Elmer, who has endured harassment and imprisonment by the Swiss authorities over many years, avoided jail last year after he was acquitted of breaking banking secrecy laws – which is a criminal offence in Switzerland.

The meeting with Elmer came as a delegation of MEPs from the Committee of Inquiry into Money Laundering, Tax Avoidance and Tax Evasion assessed the current state of play regarding tax avoidance and money-laundering in Switzerland, and what the country’s authorities have been doing to improve banking transparency.

Commenting on the visit and on meeting Elmer, the Irish MEP said:

“It was an honour to meet Rudolf Elmer, who has been fighting a 12-year legal battle against the Swiss state. Despite being found not guilty last year of breaching Swiss bank secrecy laws, this whistleblower has been harassed for more than a decade, fined more than 300,000 euros and denied compensation for having to spend more than 200 days in solitary confinement.”

As for the fight for tax justice and greater transparency in the country, Carthy said a lot more still needs to be done:

“Switzerland has made some positive steps forward in terms of adopting certain international standards on exchanging tax and bank account information. But financial secrecy continues – and it is not a victimless crime.”

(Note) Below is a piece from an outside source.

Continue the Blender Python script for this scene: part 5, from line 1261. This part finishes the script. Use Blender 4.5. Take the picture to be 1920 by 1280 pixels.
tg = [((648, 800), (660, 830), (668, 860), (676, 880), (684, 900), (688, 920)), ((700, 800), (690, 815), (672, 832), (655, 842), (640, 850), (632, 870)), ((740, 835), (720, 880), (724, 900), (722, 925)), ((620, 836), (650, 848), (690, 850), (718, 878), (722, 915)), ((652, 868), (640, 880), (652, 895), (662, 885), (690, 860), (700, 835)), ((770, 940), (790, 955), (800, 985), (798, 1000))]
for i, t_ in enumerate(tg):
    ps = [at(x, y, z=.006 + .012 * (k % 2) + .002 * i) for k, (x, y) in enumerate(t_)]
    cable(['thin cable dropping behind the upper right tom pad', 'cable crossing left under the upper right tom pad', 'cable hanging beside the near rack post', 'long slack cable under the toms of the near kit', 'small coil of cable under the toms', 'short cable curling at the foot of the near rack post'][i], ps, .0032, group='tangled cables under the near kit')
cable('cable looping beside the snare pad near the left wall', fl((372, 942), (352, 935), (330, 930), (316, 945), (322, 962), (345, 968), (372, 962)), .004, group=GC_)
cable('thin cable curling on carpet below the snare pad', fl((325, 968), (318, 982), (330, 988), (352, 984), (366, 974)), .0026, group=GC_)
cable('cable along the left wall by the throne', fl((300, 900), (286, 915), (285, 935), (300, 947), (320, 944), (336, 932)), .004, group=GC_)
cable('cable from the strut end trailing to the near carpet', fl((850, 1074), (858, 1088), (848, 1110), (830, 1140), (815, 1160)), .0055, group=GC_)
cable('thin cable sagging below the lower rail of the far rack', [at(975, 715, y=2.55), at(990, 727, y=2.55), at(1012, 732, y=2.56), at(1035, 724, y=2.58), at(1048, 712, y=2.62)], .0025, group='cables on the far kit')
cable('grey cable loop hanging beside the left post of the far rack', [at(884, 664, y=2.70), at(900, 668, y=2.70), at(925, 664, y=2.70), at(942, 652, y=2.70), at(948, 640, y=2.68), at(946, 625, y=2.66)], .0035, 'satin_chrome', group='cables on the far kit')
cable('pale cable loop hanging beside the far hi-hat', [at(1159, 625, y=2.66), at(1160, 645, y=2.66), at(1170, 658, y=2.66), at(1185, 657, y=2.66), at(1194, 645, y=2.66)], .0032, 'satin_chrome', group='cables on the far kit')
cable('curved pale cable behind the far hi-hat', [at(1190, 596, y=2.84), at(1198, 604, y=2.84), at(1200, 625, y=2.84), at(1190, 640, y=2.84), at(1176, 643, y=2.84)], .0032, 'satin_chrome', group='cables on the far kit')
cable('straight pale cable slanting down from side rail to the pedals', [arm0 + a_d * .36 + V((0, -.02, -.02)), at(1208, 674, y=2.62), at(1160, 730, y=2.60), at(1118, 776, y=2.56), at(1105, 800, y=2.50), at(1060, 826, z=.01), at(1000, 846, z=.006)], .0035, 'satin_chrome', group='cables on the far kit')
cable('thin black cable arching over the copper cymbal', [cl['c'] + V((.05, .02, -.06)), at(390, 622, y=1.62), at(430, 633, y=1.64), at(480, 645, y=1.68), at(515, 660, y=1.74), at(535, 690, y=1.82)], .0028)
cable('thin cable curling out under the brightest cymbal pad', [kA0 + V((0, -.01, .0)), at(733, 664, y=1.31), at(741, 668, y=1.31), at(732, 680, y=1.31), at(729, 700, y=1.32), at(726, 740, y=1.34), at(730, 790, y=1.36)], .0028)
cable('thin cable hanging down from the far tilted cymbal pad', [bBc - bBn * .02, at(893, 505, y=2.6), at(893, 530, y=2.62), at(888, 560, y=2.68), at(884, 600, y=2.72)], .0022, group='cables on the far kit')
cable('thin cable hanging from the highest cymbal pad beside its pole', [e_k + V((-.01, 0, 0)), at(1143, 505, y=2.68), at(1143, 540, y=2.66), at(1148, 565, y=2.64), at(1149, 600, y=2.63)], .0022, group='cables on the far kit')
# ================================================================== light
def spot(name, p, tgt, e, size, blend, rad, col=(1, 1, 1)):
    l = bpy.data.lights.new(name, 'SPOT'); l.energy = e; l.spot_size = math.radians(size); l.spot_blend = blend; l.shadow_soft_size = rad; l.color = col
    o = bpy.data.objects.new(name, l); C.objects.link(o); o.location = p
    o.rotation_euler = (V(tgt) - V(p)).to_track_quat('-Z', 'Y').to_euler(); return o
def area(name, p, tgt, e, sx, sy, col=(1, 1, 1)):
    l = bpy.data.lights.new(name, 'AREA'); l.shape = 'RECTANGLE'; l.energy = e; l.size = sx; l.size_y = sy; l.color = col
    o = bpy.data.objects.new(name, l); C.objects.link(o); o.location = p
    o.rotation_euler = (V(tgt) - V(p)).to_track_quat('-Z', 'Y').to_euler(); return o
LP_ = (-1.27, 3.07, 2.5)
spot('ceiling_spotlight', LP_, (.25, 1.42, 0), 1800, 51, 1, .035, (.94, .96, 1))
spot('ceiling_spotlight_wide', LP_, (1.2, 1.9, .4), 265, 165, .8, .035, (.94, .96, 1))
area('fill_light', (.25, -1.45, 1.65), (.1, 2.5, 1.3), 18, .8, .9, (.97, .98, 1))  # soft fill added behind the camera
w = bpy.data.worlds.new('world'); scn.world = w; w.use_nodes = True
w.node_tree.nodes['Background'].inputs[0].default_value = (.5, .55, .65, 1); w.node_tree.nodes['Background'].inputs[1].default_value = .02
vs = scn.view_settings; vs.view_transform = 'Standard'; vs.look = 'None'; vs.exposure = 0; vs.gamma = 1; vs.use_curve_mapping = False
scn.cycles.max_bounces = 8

“Last year, the UN criticised Switzerland after it received a submission from a number of development NGOs outlining how Swiss policies of financial secrecy directly and negatively impacted on women’s rights, for example,” he said.

Carthy also blamed the country’s right-wing administration for refusing to expand the automatic exchange of banking information with and to see what impact financial secrecy has on dozens of developing countries. 

However, the ambiguous role played by lawyers must also be scrutinised by the Swiss authorities in cracking down on money-laundering and financial crimes:

“While in the past it was Swiss banks that were the most the active in setting up shell companies for tax evasion, 90% of the structures set up by Swiss agents revealed in the Panama Papers were the product of lawyers.”

“The Swiss authorities need to act to close these loopholes for promoters of tax evasion schemes and end this excessive secrecy that has made their state a centre of money-laundering and financial crime,” Carthy concluded.